*What is being asked:*
Output, please, exactly those lines of the listing that come before the line with "col = sc.collection", along with that line itself.

* Start *

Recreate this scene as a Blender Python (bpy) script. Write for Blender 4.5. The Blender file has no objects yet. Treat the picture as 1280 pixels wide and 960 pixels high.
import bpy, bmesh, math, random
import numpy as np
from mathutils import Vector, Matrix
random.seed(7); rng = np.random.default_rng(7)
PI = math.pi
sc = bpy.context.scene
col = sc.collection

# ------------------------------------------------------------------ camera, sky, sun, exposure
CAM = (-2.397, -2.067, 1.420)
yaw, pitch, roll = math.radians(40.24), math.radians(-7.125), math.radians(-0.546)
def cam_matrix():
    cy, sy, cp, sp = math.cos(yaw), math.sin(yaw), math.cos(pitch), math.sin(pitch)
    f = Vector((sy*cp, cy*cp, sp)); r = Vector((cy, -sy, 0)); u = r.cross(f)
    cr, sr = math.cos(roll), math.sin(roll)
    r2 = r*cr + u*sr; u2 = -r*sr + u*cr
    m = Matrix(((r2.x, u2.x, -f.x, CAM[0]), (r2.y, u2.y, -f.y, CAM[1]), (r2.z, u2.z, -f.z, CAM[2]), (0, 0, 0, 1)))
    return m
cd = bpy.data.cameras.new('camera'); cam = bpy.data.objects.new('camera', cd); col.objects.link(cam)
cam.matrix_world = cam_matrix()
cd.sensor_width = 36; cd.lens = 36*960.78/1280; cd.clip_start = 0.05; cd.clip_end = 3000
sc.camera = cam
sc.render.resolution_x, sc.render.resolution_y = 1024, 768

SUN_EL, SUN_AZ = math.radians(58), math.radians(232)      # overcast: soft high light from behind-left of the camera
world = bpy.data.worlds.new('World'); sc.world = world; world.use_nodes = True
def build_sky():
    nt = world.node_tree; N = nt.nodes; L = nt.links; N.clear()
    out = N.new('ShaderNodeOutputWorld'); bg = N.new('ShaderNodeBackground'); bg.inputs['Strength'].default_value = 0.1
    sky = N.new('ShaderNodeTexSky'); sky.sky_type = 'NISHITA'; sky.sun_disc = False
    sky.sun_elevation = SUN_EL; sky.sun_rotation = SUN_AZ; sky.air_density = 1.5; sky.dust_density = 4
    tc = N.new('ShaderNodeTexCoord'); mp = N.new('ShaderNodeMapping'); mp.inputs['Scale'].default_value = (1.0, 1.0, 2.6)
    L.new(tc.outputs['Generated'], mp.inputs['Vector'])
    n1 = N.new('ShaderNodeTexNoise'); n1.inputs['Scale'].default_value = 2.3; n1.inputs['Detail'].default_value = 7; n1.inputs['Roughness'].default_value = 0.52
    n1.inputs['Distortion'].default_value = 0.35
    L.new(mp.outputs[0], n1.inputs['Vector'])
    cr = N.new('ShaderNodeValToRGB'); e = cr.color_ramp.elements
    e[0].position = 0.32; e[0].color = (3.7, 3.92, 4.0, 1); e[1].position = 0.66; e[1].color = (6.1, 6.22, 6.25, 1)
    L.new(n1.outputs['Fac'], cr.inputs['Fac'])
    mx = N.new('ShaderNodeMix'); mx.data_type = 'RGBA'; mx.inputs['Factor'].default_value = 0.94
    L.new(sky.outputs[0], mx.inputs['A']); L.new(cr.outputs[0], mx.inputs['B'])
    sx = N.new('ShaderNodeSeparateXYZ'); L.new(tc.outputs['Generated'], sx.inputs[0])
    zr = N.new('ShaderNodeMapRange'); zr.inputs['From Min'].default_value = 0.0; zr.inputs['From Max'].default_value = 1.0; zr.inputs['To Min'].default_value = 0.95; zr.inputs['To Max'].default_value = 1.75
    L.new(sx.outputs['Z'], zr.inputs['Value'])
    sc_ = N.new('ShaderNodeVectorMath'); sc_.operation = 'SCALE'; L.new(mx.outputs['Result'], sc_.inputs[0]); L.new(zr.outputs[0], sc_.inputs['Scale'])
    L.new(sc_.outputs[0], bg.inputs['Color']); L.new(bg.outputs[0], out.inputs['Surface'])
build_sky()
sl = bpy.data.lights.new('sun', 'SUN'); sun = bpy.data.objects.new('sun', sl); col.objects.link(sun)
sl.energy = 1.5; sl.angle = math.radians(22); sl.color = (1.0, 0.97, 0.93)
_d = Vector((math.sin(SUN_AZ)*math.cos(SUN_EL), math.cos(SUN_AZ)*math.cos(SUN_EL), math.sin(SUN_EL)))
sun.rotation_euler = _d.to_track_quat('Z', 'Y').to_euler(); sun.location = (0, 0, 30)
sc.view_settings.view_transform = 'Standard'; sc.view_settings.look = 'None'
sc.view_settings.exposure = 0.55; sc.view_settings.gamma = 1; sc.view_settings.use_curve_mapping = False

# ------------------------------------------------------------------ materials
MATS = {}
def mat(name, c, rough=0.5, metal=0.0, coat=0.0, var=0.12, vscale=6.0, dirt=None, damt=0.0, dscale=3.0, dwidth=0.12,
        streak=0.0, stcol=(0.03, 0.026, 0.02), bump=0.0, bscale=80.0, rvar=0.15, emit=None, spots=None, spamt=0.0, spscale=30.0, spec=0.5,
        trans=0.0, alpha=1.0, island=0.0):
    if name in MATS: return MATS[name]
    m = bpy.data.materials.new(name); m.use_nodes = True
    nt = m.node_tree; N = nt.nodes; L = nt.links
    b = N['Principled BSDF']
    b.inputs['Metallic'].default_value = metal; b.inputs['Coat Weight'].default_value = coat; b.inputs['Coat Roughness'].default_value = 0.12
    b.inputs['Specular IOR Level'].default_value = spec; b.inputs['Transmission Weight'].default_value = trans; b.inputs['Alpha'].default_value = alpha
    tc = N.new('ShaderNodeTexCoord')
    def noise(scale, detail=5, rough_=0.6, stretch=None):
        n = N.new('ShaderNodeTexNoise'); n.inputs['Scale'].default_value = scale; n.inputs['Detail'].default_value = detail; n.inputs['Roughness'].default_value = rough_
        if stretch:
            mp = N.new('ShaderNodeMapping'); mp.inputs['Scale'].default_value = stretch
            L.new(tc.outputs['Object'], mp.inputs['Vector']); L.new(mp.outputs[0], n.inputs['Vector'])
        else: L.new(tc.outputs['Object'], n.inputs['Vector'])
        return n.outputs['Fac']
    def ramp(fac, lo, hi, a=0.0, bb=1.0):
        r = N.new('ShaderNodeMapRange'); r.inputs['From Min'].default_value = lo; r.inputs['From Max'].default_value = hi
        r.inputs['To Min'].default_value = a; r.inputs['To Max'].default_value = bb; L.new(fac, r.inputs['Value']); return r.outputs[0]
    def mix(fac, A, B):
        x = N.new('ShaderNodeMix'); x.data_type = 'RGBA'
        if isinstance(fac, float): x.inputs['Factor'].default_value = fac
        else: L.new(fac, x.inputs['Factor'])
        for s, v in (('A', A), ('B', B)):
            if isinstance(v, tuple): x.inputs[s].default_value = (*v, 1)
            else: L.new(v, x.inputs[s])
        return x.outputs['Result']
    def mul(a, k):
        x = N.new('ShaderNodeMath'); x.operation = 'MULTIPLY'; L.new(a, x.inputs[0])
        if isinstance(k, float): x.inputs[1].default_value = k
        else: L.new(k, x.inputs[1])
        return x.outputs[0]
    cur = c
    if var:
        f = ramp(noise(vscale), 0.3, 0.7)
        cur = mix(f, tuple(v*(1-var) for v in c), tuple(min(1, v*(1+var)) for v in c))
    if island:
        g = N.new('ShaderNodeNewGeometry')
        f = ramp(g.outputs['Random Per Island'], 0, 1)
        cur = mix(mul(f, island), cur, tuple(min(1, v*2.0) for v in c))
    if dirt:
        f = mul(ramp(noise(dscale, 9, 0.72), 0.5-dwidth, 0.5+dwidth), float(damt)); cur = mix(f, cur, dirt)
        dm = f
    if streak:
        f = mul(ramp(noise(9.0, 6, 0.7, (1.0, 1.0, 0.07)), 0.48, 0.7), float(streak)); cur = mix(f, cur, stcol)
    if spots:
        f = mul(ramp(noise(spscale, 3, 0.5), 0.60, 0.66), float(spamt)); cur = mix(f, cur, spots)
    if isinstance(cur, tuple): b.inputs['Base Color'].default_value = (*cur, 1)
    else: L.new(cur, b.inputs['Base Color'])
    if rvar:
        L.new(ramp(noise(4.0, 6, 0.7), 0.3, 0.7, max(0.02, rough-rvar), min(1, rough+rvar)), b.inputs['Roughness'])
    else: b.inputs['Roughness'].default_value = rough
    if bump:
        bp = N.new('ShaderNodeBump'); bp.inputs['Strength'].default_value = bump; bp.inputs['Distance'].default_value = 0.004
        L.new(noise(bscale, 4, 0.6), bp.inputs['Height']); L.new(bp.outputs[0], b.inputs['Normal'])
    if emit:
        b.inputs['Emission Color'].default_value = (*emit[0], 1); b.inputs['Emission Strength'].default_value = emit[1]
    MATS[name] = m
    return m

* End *

*Response:*
Recreate this scene as a Blender Python (bpy) script. Write for Blender 4.5. The Blender file has no objects yet. Treat the picture as 1280 pixels wide and 960 pixels high.
import bpy, bmesh, math, random
import numpy as np
from mathutils import Vector, Matrix
random.seed(7); rng = np.random.default_rng(7)
PI = math.pi
sc = bpy.context.scene
col = sc.collection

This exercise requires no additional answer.